Just as storms change behavior based on the landscape – such as moving from water to land – or from encountering a cold or warm front, they also react to changes in wet or dry and warm versus colder soils.

“For a long time Indian monsoon research has focused as an oceanic feedback, but in recent years we have seen localized heavy rain embedded within thunderstorm events with flooding and cloud bursts that occur over land,” said Niyogi, whose findings were published in the journal Scientific Data. “These thunderstorms often flare up because they’re responding to a boundary – meaning an edge of a different environment. What we have learned is that gradients in soil moisture and soil temperature help create an atmospheric frontal boundary and can unleash violent reactions from a storm. Understanding these locations climatologically is therefore quite important to help these predictions.”

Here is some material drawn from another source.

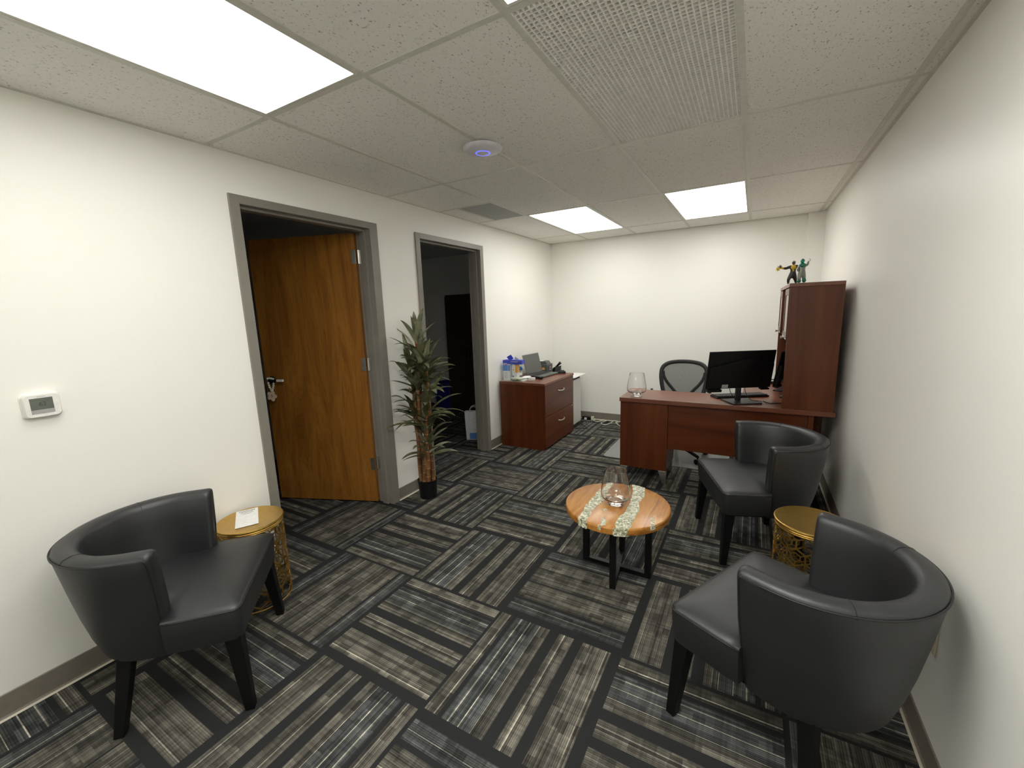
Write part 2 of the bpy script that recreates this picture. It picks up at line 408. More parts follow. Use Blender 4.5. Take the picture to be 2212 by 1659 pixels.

Niyogi and colleagues worked more than three years on an intensive, collaborative project that was supported by the U.S. National Science Foundation and the India’s Ministry of Earth Sciences under the National Monsoon Mission to compile different datasets and assimilate global satellite soil moisture and soil temperature data from 1981-2017 and beyond. Their product now provides gridded data every three hours for every 4 km parcel of land giving soil moisture and temperature in India. Combined with observed weather during that period, the data can improve models used to predict future storms.

“This data is useful for a host of applications, including to help make decisions about where to grow crops or places in which we can adapt to prevent flooding or erosion,” Niyogi said.

Niyogi added that the data collection was possible because of the investment India has made through its Monsoon Mission and the partnership Purdue has created with the Indian government and scientists.

“Working together, between Purdue and the Indian teams, as well as the support we got on both sides, we could create a product that has been desired for a number of decades now,” Niyogi said. “It’s really heartening to see that at the intersection of technology and human collaboration, ideas can be converted into useful products.”

Hara Prasad Nayak, Raghu Nadimpalli, Palash Sinha and U C Mohanty from IIT Bhubaneswar, Krishna Osuri from NIT Rourkela, and M. Rajeevan, secretary of the Ministry of Earth Sciences in Indian side, with Fei Chen from the National Center for Atmospheric Research in the United States, participated in the study with Niyogi at Purdue.

The study benefitted primarily from Indian Ministry of Earth Sciences, U.S. National Science Foundation and the U.S. Department of Agriculture’s National Institute for Food and Agriculture.